Dois anos após a publicação da Política Cibernética de Defesa, o Ministério da Defesa apresentou a primeira Doutrina Militar de Defesa Cibernética. De uma maneira mais abrangente do que os documentos anteriores, a doutrina aborda a ciberdefesa definindo diferentes níveis de tomada de decisão, do gabinete do Presidente, passando pelo Ministério da Defesa até os níveis operacionais e táticos das forças armadas. Para desenvolver um entendimento mais claro dos diferentes elementos e termos da ciberdefesa, a doutrina oferece um grande número de definições, incluindo ciberdefesa, ciberespaço, guerra cibernética, infraestrutura crítica e mais. Entre as possibilidades da ciberdefesa, o documento lista três tipos de ações, sendo medidas ofensivas, defensivas e exploratórias e aponta que medidas ativas podem ser tomadas contra oponentes mais fortes também. A ativação das medidas de ciberdefesa depende do nível de alerta cibernético, variando em 5 estágios, de branco a vermelho, onde o branco é definido como situações “normais” no ciberespaço e o vermelho descrevendo cenários de danos de alto impacto causados à infraestrutura crítica nacional.

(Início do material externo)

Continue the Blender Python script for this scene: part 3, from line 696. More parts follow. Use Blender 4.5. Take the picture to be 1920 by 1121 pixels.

A publicação dos documentos apresentados acima foi um momento importante para melhorar o debate sobre ciberdefesa e cibersegurança no Brasil. Um próximo passo central é a execução das medidas anunciadas nos documentos, incluindo a capacitação de recursos humanos e a pesquisa sobre o tópico. Os estudos de cibersegurança estão no início no Brasil e há bastantes opções para acadêmicos e estudantes preencherem esse espaço com seus próprio trabalhos.

Daniel Oppermann é coordenador de pesquisa do NUPRI-USP, doutor em Relações Internacionais pela UnB e cientista político pela Universidade Livre de Berlim.